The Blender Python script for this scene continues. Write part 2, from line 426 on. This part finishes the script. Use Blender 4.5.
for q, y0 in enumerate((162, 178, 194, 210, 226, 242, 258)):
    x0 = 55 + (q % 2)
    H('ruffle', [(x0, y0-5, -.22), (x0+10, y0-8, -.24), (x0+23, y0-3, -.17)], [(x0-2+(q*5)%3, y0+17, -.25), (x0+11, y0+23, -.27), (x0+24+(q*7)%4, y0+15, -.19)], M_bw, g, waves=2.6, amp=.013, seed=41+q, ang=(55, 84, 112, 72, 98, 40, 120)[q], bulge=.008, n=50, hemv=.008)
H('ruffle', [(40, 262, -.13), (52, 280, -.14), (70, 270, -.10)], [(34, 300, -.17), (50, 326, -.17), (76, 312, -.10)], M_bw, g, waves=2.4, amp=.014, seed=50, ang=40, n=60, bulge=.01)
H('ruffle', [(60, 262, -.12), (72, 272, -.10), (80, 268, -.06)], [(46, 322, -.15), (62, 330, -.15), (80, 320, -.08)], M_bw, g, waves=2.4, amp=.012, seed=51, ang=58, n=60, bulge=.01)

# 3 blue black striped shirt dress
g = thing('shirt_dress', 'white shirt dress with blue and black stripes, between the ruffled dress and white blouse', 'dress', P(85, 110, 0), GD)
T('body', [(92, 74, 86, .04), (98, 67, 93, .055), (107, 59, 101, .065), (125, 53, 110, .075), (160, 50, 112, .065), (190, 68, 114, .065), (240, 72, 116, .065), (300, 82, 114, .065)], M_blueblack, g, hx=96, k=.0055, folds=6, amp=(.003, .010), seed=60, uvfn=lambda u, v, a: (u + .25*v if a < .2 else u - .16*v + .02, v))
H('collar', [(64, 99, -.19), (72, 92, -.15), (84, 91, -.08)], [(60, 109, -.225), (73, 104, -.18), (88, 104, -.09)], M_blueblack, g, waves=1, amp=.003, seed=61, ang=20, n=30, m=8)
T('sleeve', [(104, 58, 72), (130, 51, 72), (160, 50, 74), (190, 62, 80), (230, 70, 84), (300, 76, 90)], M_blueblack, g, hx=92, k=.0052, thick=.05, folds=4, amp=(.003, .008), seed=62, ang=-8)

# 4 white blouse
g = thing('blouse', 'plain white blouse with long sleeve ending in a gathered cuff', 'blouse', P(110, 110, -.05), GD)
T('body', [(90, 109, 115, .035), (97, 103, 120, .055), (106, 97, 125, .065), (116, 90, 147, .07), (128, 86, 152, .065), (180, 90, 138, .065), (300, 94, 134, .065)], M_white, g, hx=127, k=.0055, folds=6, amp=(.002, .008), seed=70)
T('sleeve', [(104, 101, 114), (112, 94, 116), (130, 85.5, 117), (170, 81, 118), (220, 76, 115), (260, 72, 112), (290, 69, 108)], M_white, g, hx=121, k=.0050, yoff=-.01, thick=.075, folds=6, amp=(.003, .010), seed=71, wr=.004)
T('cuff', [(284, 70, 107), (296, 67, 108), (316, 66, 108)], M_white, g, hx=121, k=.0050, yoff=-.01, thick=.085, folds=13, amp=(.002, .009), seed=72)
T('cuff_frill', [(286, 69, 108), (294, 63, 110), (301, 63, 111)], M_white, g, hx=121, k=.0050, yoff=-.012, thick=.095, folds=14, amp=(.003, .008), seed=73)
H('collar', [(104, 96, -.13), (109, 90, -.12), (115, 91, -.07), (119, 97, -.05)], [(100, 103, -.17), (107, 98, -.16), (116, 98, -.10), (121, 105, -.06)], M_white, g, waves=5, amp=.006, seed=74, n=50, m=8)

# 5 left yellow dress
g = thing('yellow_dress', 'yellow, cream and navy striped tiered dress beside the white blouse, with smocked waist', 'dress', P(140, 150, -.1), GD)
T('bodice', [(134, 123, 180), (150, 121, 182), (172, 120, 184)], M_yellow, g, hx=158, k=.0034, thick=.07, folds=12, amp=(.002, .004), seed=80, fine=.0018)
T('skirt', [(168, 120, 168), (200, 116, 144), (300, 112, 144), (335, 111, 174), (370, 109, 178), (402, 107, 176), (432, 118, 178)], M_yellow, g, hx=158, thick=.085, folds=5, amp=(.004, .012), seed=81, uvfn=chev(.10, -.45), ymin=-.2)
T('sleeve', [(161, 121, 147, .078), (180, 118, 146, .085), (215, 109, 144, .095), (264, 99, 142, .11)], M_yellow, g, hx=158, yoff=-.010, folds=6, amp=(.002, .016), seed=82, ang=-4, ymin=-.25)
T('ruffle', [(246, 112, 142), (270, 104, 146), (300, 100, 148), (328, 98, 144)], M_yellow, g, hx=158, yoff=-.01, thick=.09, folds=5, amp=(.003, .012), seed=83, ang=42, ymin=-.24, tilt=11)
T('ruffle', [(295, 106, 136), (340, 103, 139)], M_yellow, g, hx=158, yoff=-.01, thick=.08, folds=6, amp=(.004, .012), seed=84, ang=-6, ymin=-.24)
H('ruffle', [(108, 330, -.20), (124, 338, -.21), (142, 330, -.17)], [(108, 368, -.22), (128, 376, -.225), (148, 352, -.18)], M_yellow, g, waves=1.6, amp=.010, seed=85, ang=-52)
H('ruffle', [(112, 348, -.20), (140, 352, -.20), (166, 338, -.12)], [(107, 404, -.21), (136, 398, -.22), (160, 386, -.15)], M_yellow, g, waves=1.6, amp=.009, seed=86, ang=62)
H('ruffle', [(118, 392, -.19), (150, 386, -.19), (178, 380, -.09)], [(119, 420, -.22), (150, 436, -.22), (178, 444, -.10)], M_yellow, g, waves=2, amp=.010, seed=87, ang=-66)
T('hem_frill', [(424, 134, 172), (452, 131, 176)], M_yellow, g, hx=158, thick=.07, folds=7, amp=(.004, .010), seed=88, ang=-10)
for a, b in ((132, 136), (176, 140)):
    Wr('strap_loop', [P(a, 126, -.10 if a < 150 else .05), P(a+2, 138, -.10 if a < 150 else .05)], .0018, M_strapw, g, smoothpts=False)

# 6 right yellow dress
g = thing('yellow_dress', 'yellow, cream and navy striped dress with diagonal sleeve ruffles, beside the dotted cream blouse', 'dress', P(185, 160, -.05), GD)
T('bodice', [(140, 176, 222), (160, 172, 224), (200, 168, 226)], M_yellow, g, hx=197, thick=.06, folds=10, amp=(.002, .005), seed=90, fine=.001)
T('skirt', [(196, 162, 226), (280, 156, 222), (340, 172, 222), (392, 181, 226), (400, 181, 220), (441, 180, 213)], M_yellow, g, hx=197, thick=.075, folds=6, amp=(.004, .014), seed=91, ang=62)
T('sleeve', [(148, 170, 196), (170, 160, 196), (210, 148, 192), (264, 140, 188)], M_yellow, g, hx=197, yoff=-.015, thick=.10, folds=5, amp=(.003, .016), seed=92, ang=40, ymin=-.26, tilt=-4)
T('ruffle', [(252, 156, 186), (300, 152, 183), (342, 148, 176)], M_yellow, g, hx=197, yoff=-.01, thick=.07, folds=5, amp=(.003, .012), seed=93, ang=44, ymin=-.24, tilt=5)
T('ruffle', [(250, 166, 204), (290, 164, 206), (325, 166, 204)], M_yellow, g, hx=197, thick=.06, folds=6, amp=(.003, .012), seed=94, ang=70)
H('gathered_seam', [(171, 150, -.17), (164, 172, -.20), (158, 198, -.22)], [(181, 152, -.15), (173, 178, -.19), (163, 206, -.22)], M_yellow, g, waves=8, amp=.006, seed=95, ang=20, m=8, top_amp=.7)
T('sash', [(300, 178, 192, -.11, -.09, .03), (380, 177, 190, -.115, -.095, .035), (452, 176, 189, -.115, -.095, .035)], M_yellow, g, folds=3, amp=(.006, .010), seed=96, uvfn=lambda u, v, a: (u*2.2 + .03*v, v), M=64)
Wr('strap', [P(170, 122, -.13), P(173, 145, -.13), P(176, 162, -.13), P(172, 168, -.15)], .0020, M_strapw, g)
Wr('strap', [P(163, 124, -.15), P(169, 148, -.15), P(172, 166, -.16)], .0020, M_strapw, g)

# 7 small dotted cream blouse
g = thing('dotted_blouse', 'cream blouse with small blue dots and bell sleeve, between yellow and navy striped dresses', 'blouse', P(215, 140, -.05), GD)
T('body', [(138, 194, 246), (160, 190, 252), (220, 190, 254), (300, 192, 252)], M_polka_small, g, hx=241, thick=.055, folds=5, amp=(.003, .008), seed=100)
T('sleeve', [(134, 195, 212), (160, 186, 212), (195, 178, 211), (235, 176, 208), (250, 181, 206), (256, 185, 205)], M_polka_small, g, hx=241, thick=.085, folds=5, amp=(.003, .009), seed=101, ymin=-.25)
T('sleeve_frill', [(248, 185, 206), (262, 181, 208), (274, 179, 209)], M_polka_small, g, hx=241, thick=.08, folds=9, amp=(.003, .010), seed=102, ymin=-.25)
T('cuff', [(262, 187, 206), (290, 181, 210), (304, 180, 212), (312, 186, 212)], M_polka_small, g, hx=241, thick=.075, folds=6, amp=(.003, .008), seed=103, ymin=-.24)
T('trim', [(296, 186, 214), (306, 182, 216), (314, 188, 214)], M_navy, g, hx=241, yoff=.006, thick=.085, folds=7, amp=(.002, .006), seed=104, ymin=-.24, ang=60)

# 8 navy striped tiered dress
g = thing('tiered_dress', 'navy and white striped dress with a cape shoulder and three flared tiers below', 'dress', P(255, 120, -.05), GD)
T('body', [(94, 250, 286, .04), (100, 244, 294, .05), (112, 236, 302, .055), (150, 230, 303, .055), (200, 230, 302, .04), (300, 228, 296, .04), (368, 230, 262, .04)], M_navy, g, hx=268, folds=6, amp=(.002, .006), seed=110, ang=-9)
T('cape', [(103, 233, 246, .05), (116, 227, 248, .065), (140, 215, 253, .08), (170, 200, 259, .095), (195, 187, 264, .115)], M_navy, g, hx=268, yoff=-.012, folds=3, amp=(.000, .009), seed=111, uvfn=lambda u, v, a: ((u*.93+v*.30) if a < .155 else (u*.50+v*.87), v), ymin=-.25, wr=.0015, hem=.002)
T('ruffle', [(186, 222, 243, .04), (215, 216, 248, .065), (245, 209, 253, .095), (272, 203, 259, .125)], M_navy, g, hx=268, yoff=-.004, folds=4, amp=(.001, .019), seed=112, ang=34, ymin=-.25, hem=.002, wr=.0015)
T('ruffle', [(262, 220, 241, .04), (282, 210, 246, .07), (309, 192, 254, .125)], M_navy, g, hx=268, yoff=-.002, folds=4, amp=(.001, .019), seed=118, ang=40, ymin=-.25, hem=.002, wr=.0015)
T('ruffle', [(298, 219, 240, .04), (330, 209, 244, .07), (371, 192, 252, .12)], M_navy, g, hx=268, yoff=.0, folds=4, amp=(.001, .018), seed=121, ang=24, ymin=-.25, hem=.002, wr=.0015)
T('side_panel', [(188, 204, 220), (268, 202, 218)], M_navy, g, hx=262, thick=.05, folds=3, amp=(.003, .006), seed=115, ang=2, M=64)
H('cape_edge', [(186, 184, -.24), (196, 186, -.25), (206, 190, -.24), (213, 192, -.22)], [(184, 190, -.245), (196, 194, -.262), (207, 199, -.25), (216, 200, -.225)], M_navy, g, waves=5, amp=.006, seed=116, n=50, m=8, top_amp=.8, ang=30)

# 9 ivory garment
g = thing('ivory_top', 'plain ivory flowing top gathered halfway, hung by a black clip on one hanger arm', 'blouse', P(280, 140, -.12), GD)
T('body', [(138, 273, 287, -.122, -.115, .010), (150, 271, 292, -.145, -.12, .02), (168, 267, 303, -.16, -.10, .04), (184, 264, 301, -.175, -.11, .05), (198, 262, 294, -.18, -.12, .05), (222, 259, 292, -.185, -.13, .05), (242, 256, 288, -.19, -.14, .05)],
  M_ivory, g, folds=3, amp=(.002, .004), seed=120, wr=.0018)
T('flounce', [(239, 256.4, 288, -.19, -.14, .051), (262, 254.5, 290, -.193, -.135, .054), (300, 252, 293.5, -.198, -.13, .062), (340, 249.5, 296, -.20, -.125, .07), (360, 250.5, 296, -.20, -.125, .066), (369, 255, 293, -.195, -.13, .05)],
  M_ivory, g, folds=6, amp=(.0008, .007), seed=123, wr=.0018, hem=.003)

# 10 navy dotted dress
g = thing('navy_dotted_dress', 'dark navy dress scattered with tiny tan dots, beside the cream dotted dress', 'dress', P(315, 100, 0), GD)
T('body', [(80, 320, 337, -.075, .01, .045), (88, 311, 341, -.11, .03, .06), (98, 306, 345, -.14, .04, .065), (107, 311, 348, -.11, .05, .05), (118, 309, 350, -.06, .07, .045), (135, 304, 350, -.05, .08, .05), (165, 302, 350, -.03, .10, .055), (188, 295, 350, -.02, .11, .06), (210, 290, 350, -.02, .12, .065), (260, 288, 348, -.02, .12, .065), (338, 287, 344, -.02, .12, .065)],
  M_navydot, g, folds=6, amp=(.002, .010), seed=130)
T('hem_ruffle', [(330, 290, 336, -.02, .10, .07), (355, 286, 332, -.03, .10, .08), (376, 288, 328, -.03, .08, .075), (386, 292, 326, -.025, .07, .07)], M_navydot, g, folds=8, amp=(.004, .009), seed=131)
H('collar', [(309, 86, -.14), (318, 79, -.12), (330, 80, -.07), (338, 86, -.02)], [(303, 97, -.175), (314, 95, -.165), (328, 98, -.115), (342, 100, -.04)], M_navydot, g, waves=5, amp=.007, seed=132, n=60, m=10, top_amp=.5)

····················

| The request |
Output exactly the leading lines of the data, up to and including the line marked by "ang=58, n=60, bulge=.01)".

| Completed task |
The Blender Python script for this scene continues. Write part 2, from line 426 on. This part finishes the script. Use Blender 4.5.
for q, y0 in enumerate((162, 178, 194, 210, 226, 242, 258)):
    x0 = 55 + (q % 2)
    H('ruffle', [(x0, y0-5, -.22), (x0+10, y0-8, -.24), (x0+23, y0-3, -.17)], [(x0-2+(q*5)%3, y0+17, -.25), (x0+11, y0+23, -.27), (x0+24+(q*7)%4, y0+15, -.19)], M_bw, g, waves=2.6, amp=.013, seed=41+q, ang=(55, 84, 112, 72, 98, 40, 120)[q], bulge=.008, n=50, hemv=.008)
H('ruffle', [(40, 262, -.13), (52, 280, -.14), (70, 270, -.10)], [(34, 300, -.17), (50, 326, -.17), (76, 312, -.10)], M_bw, g, waves=2.4, amp=.014, seed=50, ang=40, n=60, bulge=.01)
H('ruffle', [(60, 262, -.12), (72, 272, -.10), (80, 268, -.06)], [(46, 322, -.15), (62, 330, -.15), (80, 320, -.08)], M_bw, g, waves=2.4, amp=.012, seed=51, ang=58, n=60, bulge=.01)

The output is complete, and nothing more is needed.